L’avocat d’affaires Christian Wenger (57 ans) soutient des start-up actives dans la technologie et l’innovation depuis 1996.
- Monsieur Wenger, qu’est-ce qui rend le projet one11 si particulier?
- Christian Wenger: Ce sont les liens entre la technologie et le social. L’innovation numérique permet de redonner vie à des établissements qui se trouvaient à l’abandon ou en friche. Les gens se rassemblent et fondent des réseaux. Pour moi, il est essentiel de créer des espaces où les gens se rencontrent et développent des projets, surtout à l’ère du numérique.
- Vous évoquez un idéal social. Est-ce une valeur importante pour vous?
- Personnellement, je trouve cette idée d’une importance capitale. Je crois en une société qui inclut et intègre, dans laquelle chacune et chacun trouve sa place. Je pense que cet objectif est compatible avec l’esprit d’entreprise.
- Concrètement, à qui s’adresse un tel projet?
- A tout le monde. Personne ne veut que les gens restent cachés derrière des écrans d’ordinateur et refusent toute interaction analogique. Nous voulons repeupler des lieux «morts» et échanger des services. Le nom one11 fait écho à l’ancien numéro téléphonique de renseignements 111. Là aussi, on pouvait requérir n’importe quel service imaginable. A Küttigen, c’est un hôtel qui joue ce rôle de plateforme.
- Ce concept est-il également réalisable dans d’autres endroits?
- Sans aucun doute.

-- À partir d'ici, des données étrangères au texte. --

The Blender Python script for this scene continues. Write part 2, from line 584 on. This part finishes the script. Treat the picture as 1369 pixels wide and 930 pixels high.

Ce projet peut être basé dans un centre commercial, une maison de retraite ou un complexe résidentiel, c’est-à-dire partout où des gens se côtoient. A l’heure de la «sharing economy», le modèle de services proposés et échangés à partir de lieux centraux se banalise. Cependant, ce concept ne repose pas uniquement sur des capacités numériques. Il faut aussi des personnes prêtes à s’engager en faveur de la communauté.